Three setup paths (Nix flake, Dev Container, manual via `mise`) are documented in
[`docs/contributing/setup.md`](./docs/contributing/setup.md).

Full operator and developer documentation:

- [Operator quickstart](./docs/operator-guide/quickstart.md) — provision and bootstrap a Tier-1 cluster.
- [Platform management](./docs/operator-guide/platform-management.md) — PlatformStack lifecycle, channels, upgrade and freeze.
- [Migration plans](./docs/operator-guide/migration-plans.md) — approve and reject destructive-change gates.
- [GitOps walk](./docs/operator-guide/gitops-walk.md) — wiring Argo CD to your Git repositories.
- [Writing Application.cue](./docs/dev-guide/application-cue.md) — the CUE manifest format, CMP, and multi-environment patterns.

## License

AppRafter is **open core**:

- **Platform core** (`cli/`, `operator/`, `schemas/`, `manifests/`) — **FSL-1.1-Apache-2.0**: the Functional Source License, which auto-converts to **Apache 2.0** two years after each release.
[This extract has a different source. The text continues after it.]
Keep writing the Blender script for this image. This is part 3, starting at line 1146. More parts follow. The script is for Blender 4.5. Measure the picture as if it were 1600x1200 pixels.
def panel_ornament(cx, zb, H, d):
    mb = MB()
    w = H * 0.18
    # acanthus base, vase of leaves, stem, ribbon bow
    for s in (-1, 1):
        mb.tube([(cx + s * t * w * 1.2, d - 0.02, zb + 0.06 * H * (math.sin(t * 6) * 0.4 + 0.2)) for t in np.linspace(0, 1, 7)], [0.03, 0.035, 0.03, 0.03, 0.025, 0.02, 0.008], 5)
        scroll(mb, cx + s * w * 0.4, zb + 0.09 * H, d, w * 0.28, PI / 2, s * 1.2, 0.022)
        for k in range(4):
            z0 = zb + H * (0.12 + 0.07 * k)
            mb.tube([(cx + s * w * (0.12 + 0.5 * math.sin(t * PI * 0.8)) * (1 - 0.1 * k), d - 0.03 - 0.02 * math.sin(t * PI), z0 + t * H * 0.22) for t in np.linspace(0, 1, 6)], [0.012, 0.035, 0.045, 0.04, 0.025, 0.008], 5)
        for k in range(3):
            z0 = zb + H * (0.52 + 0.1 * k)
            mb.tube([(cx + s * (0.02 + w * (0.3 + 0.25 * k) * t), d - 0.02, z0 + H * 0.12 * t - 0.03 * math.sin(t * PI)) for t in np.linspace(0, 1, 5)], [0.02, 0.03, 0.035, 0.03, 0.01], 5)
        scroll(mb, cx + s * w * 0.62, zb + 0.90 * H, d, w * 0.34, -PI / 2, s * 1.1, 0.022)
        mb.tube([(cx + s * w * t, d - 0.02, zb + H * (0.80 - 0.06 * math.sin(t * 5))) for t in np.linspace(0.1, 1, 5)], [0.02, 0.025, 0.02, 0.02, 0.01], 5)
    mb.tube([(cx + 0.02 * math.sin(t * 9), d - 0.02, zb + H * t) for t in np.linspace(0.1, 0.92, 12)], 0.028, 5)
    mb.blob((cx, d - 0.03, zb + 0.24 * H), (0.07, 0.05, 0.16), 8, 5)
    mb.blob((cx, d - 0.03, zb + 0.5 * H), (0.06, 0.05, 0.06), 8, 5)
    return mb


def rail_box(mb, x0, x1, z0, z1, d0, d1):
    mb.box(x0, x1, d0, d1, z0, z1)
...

It permits any use — personal, internal business, and commercial workloads — **except offering AppRafter itself as a managed service to third parties**. Once a release reaches its two-year conversion date, that restriction lifts.
- **Plugins** (`providers/*`, `backstage-plugins/*`, community SDKs) — **MIT** from day one.

See [`LICENSE`](./LICENSE), [`LICENSE-APACHE`](./LICENSE-APACHE), [`LICENSE-MIT`](./LICENSE-MIT), [`NOTICE`](./NOTICE), and ADRs [0001](./docs/adr/0001-license-fsl-1-1-mit.md) (original FSL choice) and [0032](./docs/adr/0032-license-fsl-1-1-apache-2-0.md) (current core license) for the rationale.